Des questions sans réponses fusent : le Burundi aurait-il manqué d’artistes capables de bien sculpter le prince? « Peut être c’est une tactique de nous faire oublier ceux qui ont milité pour l’indépendance » », se lamente l’un d’entre eux.
« Fausser la statue de Rwagasore, c’est fausser l’histoire… »
« Je pense que c’est une ruse du pouvoir, qui considère que bien présenter le héros de l’indépendance serait le faire passer avant eux », fustige le politologue Salathiel Muntunutwiwe. Pour lui, cette carté est mal jouée : « Plutôt il fallait bien faire pour que ça aille à leur crédit », indique-t-il. Le politologue estime qu’il y a risque de récupération politique de cette affaire par les partis d’opposition.
La déformation du prince ne laisse pas indifférent ni les anciens hommes politiques de sa génération, ni les artistes : « fausser le statut de Rwagasore, c’est fausser l’histoire… », s’insurge Léon Manwangari, qui dirigeait le PDC, une formation rivale du parti de Rwagasore lors des élections de 1961. « Je crois que ce n’est pas un burundais qui l’a fait, sinon c’est une injure pour le Burundi », s’indigne un artiste expérimenté en art qui a requis l’anonymat. « Si tu ne soumets pas ton œuvre à la correction, tu es un mercenaire, pas un artiste », explique le sculpteur qui a 43 ans d’expérience.

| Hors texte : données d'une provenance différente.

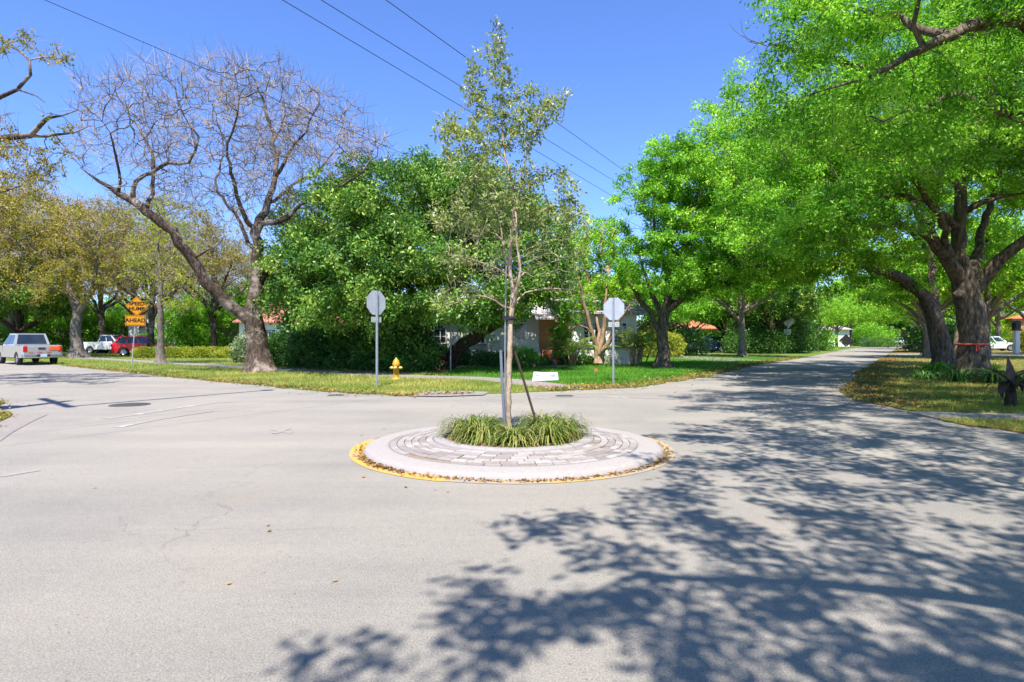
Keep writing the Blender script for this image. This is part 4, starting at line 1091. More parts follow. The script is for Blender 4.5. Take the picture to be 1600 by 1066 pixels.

Pour lui, avant de l’exposer publiquement, il fallait d’abord l’analyser, la soumettre aux critiques, « c’est notre règle d’or », précise-t-il.
Peut-être que le message a passé …
Au lendemain de la célébration, la statue est voilée. Apparemment, la désapprobation générale a contraint les organisateurs à soustraire cette image au public. Contacté à ce sujet, le président de la commission qui était chargée de préparer la fête, refuse le moindre commentaire. Il précise néanmoins qu’il n’y a pas eu de passation de marché pour sculpter la statue. « Cela a été fait gratuitement », indique Zephyrin Maniratanga. Pour le reste, il nous renvoie à la direction de la mairie que nous avons essayé de joindre, sans succès.